Feed incompleto


Mais uma segunda à noite, jantar, netflix, uma fuçada na internet e sempre as mesmas declarações no meu feed. Talvez o problema seja eu e minhas amizades – mais virtuais que reais – mas o fato é que dificilmente alguma coisa me chama atenção de verdade por aquelas bandas do Facebook. Ali, só encontro as irritantes shiny happy people, os engraçadinhos perspicazes de ocasião, as “bonitas” fazendo carão, os indignados compartilhando sua revolta e mais alguns grupos tão clichês quanto os supracitados. É claro que não fico de fora disso. Sou honesta o suficiente pra declarar que também faço parte de uns clichês sociais, mas não é disso que eu queria falar hoje.

Como já disse, poucas vezes me deparei com algo que chamasse minha atenção nas redes sociais e, especificamente, no Facebook. E como que se destaca no meio de tanta gente bonita, feliz, engraçada e/ou indignada? Com honestidade.

Meu cabelereiro – que, obviamente, não terá seu nome aqui revelado – é um cara gente boa, frequenta minha casa há mais de 8 anos, já tem seus 40 e poucos, dois filhos, trabalha pra caramba, é divertido e gay. E incompleto, segundo ele mesmo.

Não me lembrava de ter seu contato no meu Facebook e bastou uma atualização de status para me fazer parar e refletir sobre a plenitude das coisas. Em sua breve declaração, ele se dizia satisfeito com a vida, com seus filhos, com sua família muito amada, ter fé em Deus, mas sentia falta de alguma coisa. Disse se sentir incompleto.

Aquilo me acertou em cheio, desarmada de frases feitas, e de uma sinceridade tamanha que chega a ser obsceno numa rede social tão comumente fútil. Ele, um cara que lida com a mais óbvia das futilidades femininas diariamente, fez a afirmação menos leviana daquela segunda-feira à noite. Afinal, não somos todos incompletos?

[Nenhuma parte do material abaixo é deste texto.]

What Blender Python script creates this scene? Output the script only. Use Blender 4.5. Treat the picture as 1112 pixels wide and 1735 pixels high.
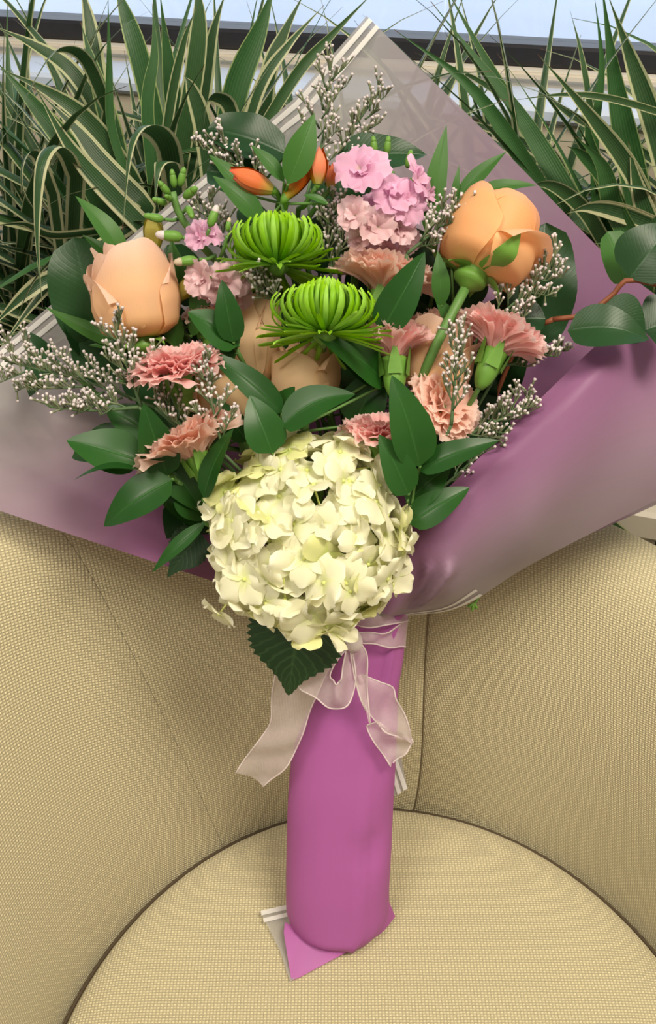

Sim, incompletos. Ou vai me dizer que você já conquistou tudo que deseja? Que não há mais nada da vida que te instigue a levantar da cama todos os dias? Seja uma paixão avassaladora, uma amizade incondicional, uma viagem dos sonhos, uma faculdade que foi deixada pra trás, um emprego incrível, um amor de infância ou até mesmo aquele sapato lindo da vitrine. Vai me dizer que não te falta nada?

A falta de certos sentimentos, relações ou até pertences mesmo, nos faz correr atrás daquilo que desejamos. Se nos falta paciência, amor, tempo, dinheiro, trabalho ou diversão, a gente busca. E passa a vida nessa batalha. Tudo isso para nos sentirmos completos.

Nos fizeram acreditar que somos uma metade pronta pra ser encontrada por outra que vai, finalmente, nos completar. Metade da laranja, tampa da panela, e até de chinelo velho já nos denominaram. Mas, acredite: já nascemos inteiros. Completos de fábrica. Mesmo sem a paciência que desejaríamos ter, ou aquele amor de cinema que gostaríamos de viver, somos todos plenos. Pode parecer contraditório, mas o imperfeito, o incompleto, é justamente o que nos torna perfeitos. A plenitude mora dentro da nossa busca diária para não somente existir, mas viver de verdade.